Rainer Metzger,
Maria Lassnig 1919 – 2014
Jetzt ist sie gestorben. Dass es auch Maria Lassnig treffen würde, ein Monument des Menschenmöglichen wie Picasso, war angesichts der vielen und am Ende allzu vielen Jahre, die ihr Leben erreichte, abzusehen. Mit knapp 95 ist Maria Lassnig gestorben, am gestrigen Dienstag, in Wien, der Stadt, in die sie ihrerseits schon an der Schwelle zum Alter, 1980, gegangen war, um an der Angewandten eine Professur anzunehmen. Über ihre Kunst habe ich vor fast genau einem Jahr, als bekannt wurde, dass ihr auf der Biennale von Venedig der Goldene Löwe für das Lebenswerk verliehen würde, hier geschrieben. Darauf sei verwiesen (Blog vom 11. Mai 2013)

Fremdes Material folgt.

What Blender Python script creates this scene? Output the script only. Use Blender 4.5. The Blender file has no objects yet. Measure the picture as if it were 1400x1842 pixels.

„Man kommt nicht als Frau zur Welt, sondern wird es“: Mit dieser beispielhaften Sentenz von Simone de Beauvoir steigt Judith Butler in ihr Werk über den „Gender Trouble“, auf deutsch ziemlich unglücklich zum „Unbehagen der Geschlechter“ gemacht, ein. Was bei der Klassikerin des Existenzialismus schon plausibel klang, musste in einer Thesensammlung, die dem Feminismus seine Essentialitäten austreiben wollte, um so mehr den Hammer hervorkehren. „Das Subjekt ‚Frau(en)’ wird nicht länger in festen oder unvergänglichen Begriffen beschrieben“ setzt Judith Butler nach: „Es gibt nämlich nicht nur eine Menge Material, das gewissermaßen die Lebensfähigkeit des ‚Subjekts’ als höchsten Kandidaten der Repräsentation oder gar der Befreiung in Frage stellt. Im Grunde herrscht auch kaum Übereinstimmung darüber, was denn die Kategorie „Frau(en)’ konstituieren sollte“. Ein solcher Konstruktivismus, wie er sich im Fall der Geschlechter längst plausibel gemacht hat, ist mehr und mehr auch in der Frage des Alterns in Erscheinung getreten. Wie es ein Geschlecht gibt, das der eigenen Identität gemäß ist, ganz unabhängig von jenem, das einem in die Wiege gelegt wurde: So gibt es auch ein spezielles Alter, in dem man sich einrichtet, ein gefühltes Alter, ein Wohlfühl-, ein Wellness-Alter, das man sich auf und in den Leib schreibt.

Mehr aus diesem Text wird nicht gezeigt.